• _Dataset excerpt_:

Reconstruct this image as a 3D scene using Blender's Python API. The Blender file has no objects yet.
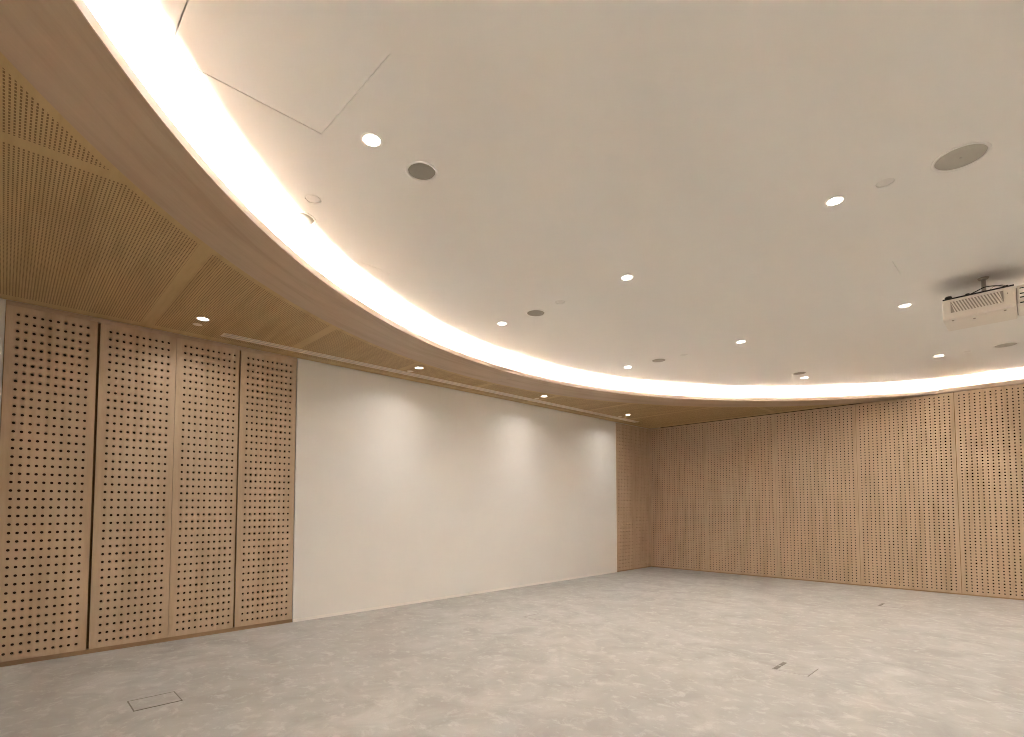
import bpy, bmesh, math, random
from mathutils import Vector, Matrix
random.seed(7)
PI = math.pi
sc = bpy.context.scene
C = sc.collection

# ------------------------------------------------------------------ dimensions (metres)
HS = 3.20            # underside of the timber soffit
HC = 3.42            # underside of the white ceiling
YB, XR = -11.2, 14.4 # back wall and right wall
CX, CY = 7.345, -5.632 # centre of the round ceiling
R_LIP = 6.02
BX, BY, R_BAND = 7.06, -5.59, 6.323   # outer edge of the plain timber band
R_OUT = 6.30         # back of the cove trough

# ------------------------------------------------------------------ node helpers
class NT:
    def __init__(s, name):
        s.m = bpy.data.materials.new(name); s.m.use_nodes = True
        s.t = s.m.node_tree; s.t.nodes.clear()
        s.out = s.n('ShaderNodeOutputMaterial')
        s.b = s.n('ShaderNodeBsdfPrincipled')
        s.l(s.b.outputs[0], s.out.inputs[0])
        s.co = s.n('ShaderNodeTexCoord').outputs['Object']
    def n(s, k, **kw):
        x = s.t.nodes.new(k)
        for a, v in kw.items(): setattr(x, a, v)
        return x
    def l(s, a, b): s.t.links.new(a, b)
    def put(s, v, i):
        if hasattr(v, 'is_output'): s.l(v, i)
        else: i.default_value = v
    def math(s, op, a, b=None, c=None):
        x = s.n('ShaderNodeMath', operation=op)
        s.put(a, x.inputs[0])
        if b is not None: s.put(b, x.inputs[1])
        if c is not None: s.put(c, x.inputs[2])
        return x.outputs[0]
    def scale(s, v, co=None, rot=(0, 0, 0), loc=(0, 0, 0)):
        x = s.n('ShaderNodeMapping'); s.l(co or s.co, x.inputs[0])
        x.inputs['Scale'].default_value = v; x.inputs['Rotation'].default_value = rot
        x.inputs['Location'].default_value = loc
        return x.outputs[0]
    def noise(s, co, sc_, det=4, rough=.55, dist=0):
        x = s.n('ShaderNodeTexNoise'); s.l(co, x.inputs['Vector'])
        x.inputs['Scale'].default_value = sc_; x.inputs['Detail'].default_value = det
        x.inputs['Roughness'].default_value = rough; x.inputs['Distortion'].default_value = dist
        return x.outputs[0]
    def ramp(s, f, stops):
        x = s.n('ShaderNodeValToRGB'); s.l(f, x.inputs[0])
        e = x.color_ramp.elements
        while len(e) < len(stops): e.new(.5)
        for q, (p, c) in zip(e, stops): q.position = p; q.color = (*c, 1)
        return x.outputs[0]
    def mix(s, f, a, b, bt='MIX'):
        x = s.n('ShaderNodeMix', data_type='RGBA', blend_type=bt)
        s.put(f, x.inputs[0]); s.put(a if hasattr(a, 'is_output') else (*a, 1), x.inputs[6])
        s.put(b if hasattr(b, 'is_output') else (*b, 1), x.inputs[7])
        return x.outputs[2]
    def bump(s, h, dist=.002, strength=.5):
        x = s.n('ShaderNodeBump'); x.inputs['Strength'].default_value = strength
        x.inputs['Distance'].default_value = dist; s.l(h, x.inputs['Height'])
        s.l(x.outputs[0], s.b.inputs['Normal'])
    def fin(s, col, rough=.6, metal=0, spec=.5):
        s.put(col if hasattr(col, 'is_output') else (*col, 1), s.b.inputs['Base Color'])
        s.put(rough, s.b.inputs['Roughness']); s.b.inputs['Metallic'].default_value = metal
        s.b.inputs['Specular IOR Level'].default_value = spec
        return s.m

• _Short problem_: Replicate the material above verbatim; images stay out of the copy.

• _Task result_:
Reconstruct this image as a 3D scene using Blender's Python API. The Blender file has no objects yet.
import bpy, bmesh, math, random
from mathutils import Vector, Matrix
random.seed(7)
PI = math.pi
sc = bpy.context.scene
C = sc.collection

# ------------------------------------------------------------------ dimensions (metres)
HS = 3.20            # underside of the timber soffit
HC = 3.42            # underside of the white ceiling
YB, XR = -11.2, 14.4 # back wall and right wall
CX, CY = 7.345, -5.632 # centre of the round ceiling
R_LIP = 6.02
BX, BY, R_BAND = 7.06, -5.59, 6.323   # outer edge of the plain timber band
R_OUT = 6.30         # back of the cove trough

# ------------------------------------------------------------------ node helpers
class NT:
    def __init__(s, name):
        s.m = bpy.data.materials.new(name); s.m.use_nodes = True
        s.t = s.m.node_tree; s.t.nodes.clear()
        s.out = s.n('ShaderNodeOutputMaterial')
        s.b = s.n('ShaderNodeBsdfPrincipled')
        s.l(s.b.outputs[0], s.out.inputs[0])
        s.co = s.n('ShaderNodeTexCoord').outputs['Object']
    def n(s, k, **kw):
        x = s.t.nodes.new(k)
        for a, v in kw.items(): setattr(x, a, v)
        return x
    def l(s, a, b): s.t.links.new(a, b)
    def put(s, v, i):
        if hasattr(v, 'is_output'): s.l(v, i)
        else: i.default_value = v
    def math(s, op, a, b=None, c=None):
        x = s.n('ShaderNodeMath', operation=op)
        s.put(a, x.inputs[0])
        if b is not None: s.put(b, x.inputs[1])
        if c is not None: s.put(c, x.inputs[2])
        return x.outputs[0]
    def scale(s, v, co=None, rot=(0, 0, 0), loc=(0, 0, 0)):
        x = s.n('ShaderNodeMapping'); s.l(co or s.co, x.inputs[0])
        x.inputs['Scale'].default_value = v; x.inputs['Rotation'].default_value = rot
        x.inputs['Location'].default_value = loc
        return x.outputs[0]
    def noise(s, co, sc_, det=4, rough=.55, dist=0):
        x = s.n('ShaderNodeTexNoise'); s.l(co, x.inputs['Vector'])
        x.inputs['Scale'].default_value = sc_; x.inputs['Detail'].default_value = det
        x.inputs['Roughness'].default_value = rough; x.inputs['Distortion'].default_value = dist
        return x.outputs[0]
    def ramp(s, f, stops):
        x = s.n('ShaderNodeValToRGB'); s.l(f, x.inputs[0])
        e = x.color_ramp.elements
        while len(e) < len(stops): e.new(.5)
        for q, (p, c) in zip(e, stops): q.position = p; q.color = (*c, 1)
        return x.outputs[0]
    def mix(s, f, a, b, bt='MIX'):
        x = s.n('ShaderNodeMix', data_type='RGBA', blend_type=bt)
        s.put(f, x.inputs[0]); s.put(a if hasattr(a, 'is_output') else (*a, 1), x.inputs[6])
        s.put(b if hasattr(b, 'is_output') else (*b, 1), x.inputs[7])
        return x.outputs[2]
    def bump(s, h, dist=.002, strength=.5):
        x = s.n('ShaderNodeBump'); x.inputs['Strength'].default_value = strength
        x.inputs['Distance'].default_value = dist; s.l(h, x.inputs['Height'])
        s.l(x.outputs[0], s.b.inputs['Normal'])
    def fin(s, col, rough=.6, metal=0, spec=.5):
        s.put(col if hasattr(col, 'is_output') else (*col, 1), s.b.inputs['Base Color'])
        s.put(rough, s.b.inputs['Roughness']); s.b.inputs['Metallic'].default_value = metal
        s.b.inputs['Specular IOR Level'].default_value = spec
        return s.m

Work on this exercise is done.